Le message est limpide. Dix jours avant de se rendre aux Etats-Unis pour y rencontrer Barack Obama, les 13 et 14 mai, les dirigeants arabes sunnites du Golfe, alliés traditionnels des Américains, déroulent le tapis rouge à François Hollande. Le président français sera reçu avec faste, lundi 4 et mardi 5 mai, à Riyad, lors du sommet du Conseil de coopération du Golfe (CCG), une première pour un chef d'Etat occidental. Et ce, à un moment où les pays de la région redoutent un rapprochement entre Washington et Téhéran, alors que l'influence de l'Iran chiite, le grand -rival de Riyad, ne cesse de monter en puissance aux frontières de l'Arabie saoudite, de l'Irak au Yémen.
Le geste à l'égard du président Hollande est autant une façon de saluer la position dissonante de la France dans les crises régionales, notamment en Syrie, qu'un signal de désenchantement envoyé à Washington. Les six pays du CCG (Arabie saoudite, Qatar, Oman, Koweït, Emirats arabes unis et Bahreïn) sont notamment vent debout contre la perspective d'un accord sur le nucléaire iranien dont les négociations entrent dans une phase décisive avant l'échéance du 30 juin. Et ils n'ont pas manqué de saluer la position de " fermeté " défendue par la France, perçue comme plus exigeante que les Etats-Unis dans ces laborieux pourparlers.
Le hasard veut que le dernier dirigeant étranger, avant François Hollande, à avoir été reçu à un sommet du CCG n'est autre que l'ancien président iranien, le très nationaliste Mahmoud Ahmadinejad. C'était en décembre 2007, au Qatar. Cette esquisse de détente n'avait rien donné.
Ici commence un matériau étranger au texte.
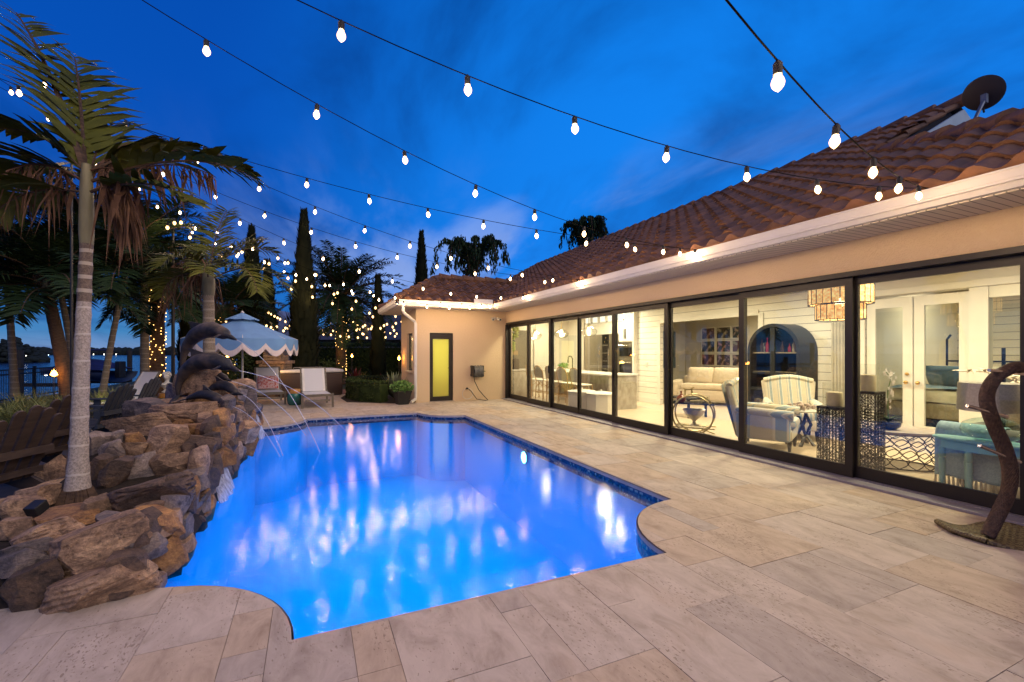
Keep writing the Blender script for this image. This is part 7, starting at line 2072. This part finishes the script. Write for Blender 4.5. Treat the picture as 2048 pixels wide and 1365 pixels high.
if True:
    t = thing('coffee_machine', 'black coffee machine on the far counter', 'coffee machine', (6.25, 13.8, FZ+.911)); MB().box(-.12, .12, -.14, .14, 0, .36, bev=.02).build('body', M['black'], t); MB().box(-.15, -.121, -.08, .08, .2, .3).build('spout', M['chrome'], t)
# pair of cream storage chests near the glass
for i, (x, y, rz, lab) in enumerate(((6.35, 9.85, 40, 'cream octagonal storage chest farther from the camera behind the glass'), (6.45, 9.15, 35, 'cream octagonal storage chest nearer the camera behind the glass'))):
    t = thing('storage_chest', lab, 'storage chest', (x, y, FZ), rad(rz), 'cream chests by the glass')
    MB().lathe([(.37, 0), (.36, .46)], 8).build('body', M['cream'], t); MB().lathe([(.385, .461), (.385, .49), (.36, .50), (.05, .54)], 8).build('lid', M['white'], t); MB().ball((0, 0, .55), .03, 8, 6).build('knob', M['white'], t, True)
    MB().tube([(.33, -.12, .3), (.40, -.06, .24), (.41, .0, .22), (.40, .06, .24), (.33, .12, .3)], .010, 6).build('handle', M['fringe'], t, True)
sw_ = thing('light_switch', 'white switch plate on the shiplap wall beside the kitchen', 'switch', (IX-.012, 10.55, 1.15)); MB().box(-.008, .006, -.06, .06, -.06, .06, bev=.003).build('plate', M['white'], sw_)
for y in (-.025, .025): MB().box(-.014, -.0085, y-.012, y+.012, -.03, .03).build('rocker', M['quartz'], sw_)

# ============================================================ camera and view
cd = bpy.data.cameras.new('camera'); cam = bpy.data.objects.new('camera', cd); COL.objects.link(cam)
cam.location = (0, 0, CH); cam.rotation_euler = (PI/2, 0, -rad(24.03))
cd.sensor_width = 36; cd.lens = 36*CF/2048; cd.shift_y = (HY-682.5)/2048; cd.clip_end = 3000; cd.clip_start = .05
SC.camera = cam
SC.view_settings.view_transform = 'Standard'; SC.view_settings.look = 'None'; SC.view_settings.gamma = 1
SC.view_settings.exposure = 0
cy = SC.cycles
cy.use_light_tree = True; cy.max_bounces = 8; cy.transparent_max_bounces = 24; cy.diffuse_bounces = 3; cy.glossy_bounces = 4
cy.sample_clamp_indirect = 5; cy.sample_clamp_direct = 0; cy.caustics_reflective = False; cy.caustics_refractive = False
cy.use_denoising = True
Une telle rencontre serait aujourd'hui inimaginable tant les pays du Golfe, ainsi que la France, se méfient de la montée de l'hégémonisme iranien dans la région.
Revirement américain
L'accueil particulier qui sera réservé à François Hollande illustre à quel point " la France est perçue comme ayant des moyens, une stratégie et une légitimité au Moyen-Orient ", relève François Heisbourg, conseiller spécial de la Fondation pour la recherche stratégique. A l'Elysée, on souligne volontiers que les pays du Golfe " apprécient la fidélité et la constance " des positions françaises. Une allusion au revirement américain de l'été 2013 -lorsque le président Obama a finalement renoncé à autoriser des frappes militaires contre le régime syrien de Bachar Al-Assad.
Les pétromonarchies du Golfe craignent aujourd'hui un autre revirement américain, cette fois-ci sur le dossier nucléaire iranien qui sera au cœur des échanges entre M. Hollande et ses homologues. Ils soupçonnent Barack Obama de vouloir conclure un accord à tout prix avec l'Iran avant la date butoir du 30 juin. Les Américains, comme les Iraniens, savent que le temps est compté pour parvenir à un compromis. Tout nouveau report des -discussions ne ferait que renforcer les nombreux adversaires de ce processus, tant à Washington qu'à Téhéran.
Or, la France s'inquiète ouvertement de la levée des sanctions internationales contre l'Iran, un des éléments clés d'un éventuel accord, qui aurait un impact " déterminant sur l'équilibre des forces dans la région ", souligne l'entourage du président Hollande. Un avis largement partagé par les pays du Golfe. Ils affirment que l'Iran disposerait ainsi de plus de ressources et pourrait alors accroître son aide militaire au -régime syrien et aux milices -chiites, en Irak, au Liban ou au -Yémen.
Une perspective qui alarme Riyad engagée depuis plus d'un mois dans une opération contre les groupes armés chiites houthistes au Yémen. La coalition de neuf pays arabes, dirigée par l'Arabie saoudite, mène des -frappes aériennes contre ces rebelles depuis le 26 mars pour les empêcher de prendre le contrôle de l'ensemble du pays. Mais l'opération est loin d'être -concluante, faisant craindre un enlisement.
Avant d'évoquer l'enjeu iranien avec ses hôtes à Riyad, le président Hollande a effectué une étape lundi, à Doha, la capitale du Qatar, pour assister à la signature du contrat de vente de 24 avions de combat Rafale. Une opération que la France compte utiliser comme un tremplin. " Nous n'avons pas que le Rafale en tête ", glisse-t-on à l'Elysée. Une allusion aux nombreux marchés saoudiens convoités par les groupes français, dont Veolia, Alstom et Airbus.